Il post-vendita e’ trascurato sia delle banche ma ancor di po’ dai siti istituzionali i quali dovrebbero dare un supporto “terzo”. È’ molto alta la frequentazione di blogs, forum e social-network,  circa il 60% delle persone condividono pareri attraverso i canali digitali nella fase di scelta”.

Secondo lei quale potrebbe essere il futuro?

“Il settore necessita di nuovi investimenti, le banche italiane investono solo 1/10 di quelle europee. Il salto di qualità si avrà quando tutti i canali saranno integrati, web, app, call-center, filiale. Il cliente indipendentemente dal canale utilizzato dovrà sentirsi al centro, l’architetto dell’informazione che vuole ricevere e nel momento in cui vorrà riceverla. Il suo profilo continuamente aggiornato gli permetterà di non sentire alcuna differenza tra i diversi canali  e percepirà la banca come un tutt’uno.

Tutto questo non è un mero esercizio di stile e di restyling in quanto gli effetti sono straordinari. Le banche che più hanno investito nel digitale hanno aumentato la loro performance commerciale, più 50% rispetto alle tradizionali, inoltre migliora il cross-selling; le performance di borsa migliorano, il price-to-book ratios passano da 0,9 a 1,5 e gli earnings ratios da 22,8 a 29,4, oltre ad abbassare il cost-income.
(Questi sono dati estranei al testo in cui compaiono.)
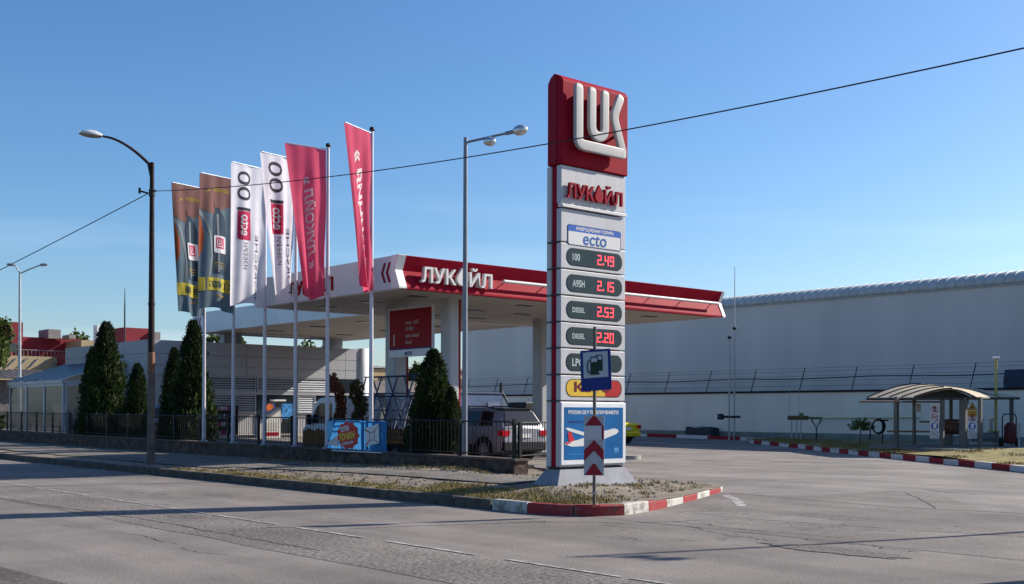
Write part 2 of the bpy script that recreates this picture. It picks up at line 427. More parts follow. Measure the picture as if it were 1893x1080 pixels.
# paved part of the footway on the verge, left
mb = MB()
mb.grid(lambda a, b: (13.0 + .5 * wob(26 + 49 * b) * .4 + (2.6) * a, 26 + 49 * b, zv(13 + 2.6 * a, 26 + 49 * b) + .022), 8, 60)
mb.grid(lambda a, b: (13.55 + 1.15 * a, 15.5 + 10.5 * b, zv(13.55 + 1.15 * a, 15.5 + 10.5 * b) + .022), 6, 40)
struct(mb, 'footway', paving)

kred = worn('kerb_red_paint', (.27, .03, .035), (.17, .10, .085), .43, 2.6)
kwhite = worn('kerb_white_paint', (.46, .44, .42), (.2, .18, .155), .46, 2.6)
kred2 = worn('kerb_red_paint_fresh', (.30, .02, .03), (.2, .12, .1), .36, 3)
kwhite2 = worn('kerb_white_paint_fresh', (.62, .62, .62), (.3, .28, .26), .37, 3)
kconc = M('kerb_concrete', (.115, .098, .085), .9, c2=(.05, .044, .038), scale=5, bump=.5, bscale=25)
def resample(pts, step):
    out = [Vector((*pts[0], 0))]; rem = step
    for a, b in zip(pts[:-1], pts[1:]):
        a, b = Vector((*a, 0)), Vector((*b, 0)); L = (b - a).length; t = rem
        while t <= L: out.append(a + (b - a) * (t / L)); t += step
        rem = t - L
    return out
def kerb(name, pts, seg, colours, mats, w=.15, ztop=lambda p: .17, zbot=lambda p: -.03, sub=4):
    mb = MB(); P = resample(pts, seg / sub)
    nrm = []
    for i in range(len(P)):
        t = (P[min(i + 1, len(P) - 1)] - P[max(i - 1, 0)]).normalized(); nrm.append(Vector((-t.y, t.x, 0)))
    for i in range(len(P) - 1):
        mi = colours(i // sub)
        e = .008 if i % sub == 0 else 0; e2 = .008 if i % sub == sub - 1 else 0
        t = (P[i + 1] - P[i]).normalized(); jz = .006 * math.sin(17.3 * (i // sub)) 
        a, b = P[i] + t * e, P[i + 1] - t * e2; na, nb = nrm[i] * w, nrm[i + 1] * w
        za, zb, ga, gb = ztop(a) + jz, ztop(b) + jz, zbot(a), zbot(b); ch = .02
        def q(p, n, k, z): return (p.x + n.x * k, p.y + n.y * k, z)
        prof = lambda p, n, zt, zb_: [q(p, n, 0, zb_), q(p, n, 0, zt - ch), q(p, n, ch / w, zt), q(p, n, 1, zt), q(p, n, 1, zb_)]
        A, B = prof(a, na, za, ga), prof(b, nb, zb, gb)
        for k in range(4): mb.face([A[k], A[k + 1], B[k + 1], B[k]], mi)
        if e: mb.face(A, mi)
        if e2: mb.face(list(reversed(B)), mi)
    return struct(mb, name, mats)
kerb('kerb', [(12.0, 75), (12.0, 14.2)], .98, lambda i: 0, [kconc], w=-.15 * -1, ztop=lambda p: .165)
tip = [(12.0, 14.2), (12.0, 13.4), (12.12, 12.75), (12.45, 12.25), (12.9, 12.1), (13.8, 12.35), (15.2, 12.9), (16.6, 13.5), (17.7, 14.0), (18.3, 14.45), (18.6, 15.1), (18.45, 15.9), (18.0, 16.6), (17.5, 17.6), (17.15, 18.6)]
kerb('kerb', tip, .85, lambda i: {0: 1, 1: 0, 2: 0}.get(i, 1 if i % 2 else 0) if i < 10 else 2, [kred, kwhite, kconc], w=.14, ztop=lambda p: .175 - .03 * smooth(13, 15, p.x), sub=6)
# kerbs on the far right
RK = [(16.5, -3.2), (26.0, 9.0), (29.6, 13.5), (35.5, 21.2), (41.2, 28.6), (42.6, 31.0), (44.0, 33.2)]
kerb('kerb', RK, 1.0, lambda i: i % 2, [kred2, kwhite2], w=-.16, ztop=lambda p: zf(p.x, p.y) + .17, zbot=lambda p: -.03)
kerb('kerb', [(46.6, 31.5), (46.6, 64)], 2.1, lambda i: i % 2, [kred2, kwhite2], w=-.2, ztop=lambda p: zf(p.x, p.y) + .17, zbot=lambda p: 0.)
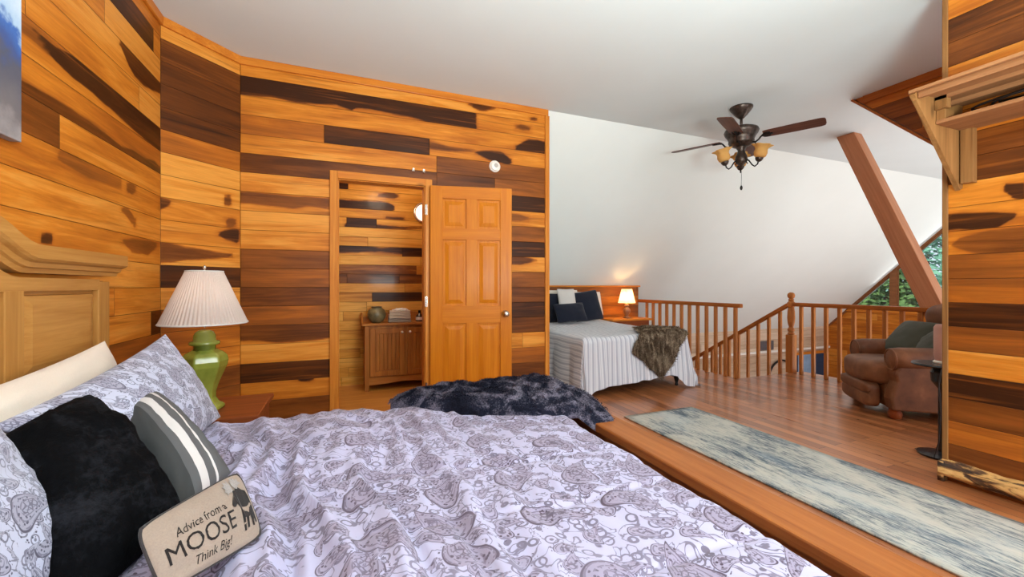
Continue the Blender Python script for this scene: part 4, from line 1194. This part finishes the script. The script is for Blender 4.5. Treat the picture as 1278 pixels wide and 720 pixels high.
for k, (a, b) in enumerate(((.055, .055+.36), (cwid-.055-.36, cwid-.055))):
    z0, z1 = .165, ch-.055; d = MB()
    d.box((a, -.012, z0), (a+.055, .010, z1)).box((b-.055, -.012, z0), (b, .010, z1)).box((a+.055, -.0115, z0), (b-.055, .010, z0+.055)).box((a+.055, -.0115, z1-.055), (b-.055, .010, z1))
    dd = d.build('door', M_CAB, cab, bevel=.003)
    bb = MB(); n = 6; w = (b-a-.11)/n
    for q in range(n): bb.box((a+.055+q*w+.0015, -.004, z0+.055), (a+.055+(q+1)*w-.0015, .008, z1-.055))
    bb.build('beadboard_panel', M_CAB, dd, bevel=.003, seg=1)
    kx = b-.028 if k == 0 else a+.028
    MB().lathe([(.006, 0), (.006, .01), (.014, .018), (.012, .027), (.001, .03)], (kx, -.012, z1-.045), 16, Matrix.Rotation(radians(90), 4, 'X')).build('knob', M_WHITEP, dd, smooth=True)
vs_ = thing('vase', 'round mottled green pot at the left end of the closet cabinet', 'vase', (cx0+.13, cyf+.14, ch))
MB().lathe([(.045, 0), (.075, .02), (.098, .065), (.10, .10), (.085, .14), (.06, .158), (.052, .165), (.056, .172), (.048, .17), (.046, .155)], (0, 0, 0), 32).build('pot', plain('mottled_glaze', (122, 112, 78), .35, var=.3, scale=14), vs_, smooth=True)
MB().lathe([(.056, .168), (.06, .172), (.056, .177), (.05, .174)], (0, 0, 0), 32).build('rim', plain('dark_glaze', (96, 84, 62), .3), vs_, smooth=True)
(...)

Gli investimenti e lo sviluppo in questo mercato sono necessari anche per affrontare la concorrenza delle aziende hi-tech che stanno cercando di imporsi nel mercato, ora, per esempio, dei pagamenti e delle assicurazioni, domani sicuramente qualcos’altro. La trasformazione e’ più semplice di quanto possa sembrare in quanto idee e strumenti sono già presenti nel mercato, europeo o italiano”.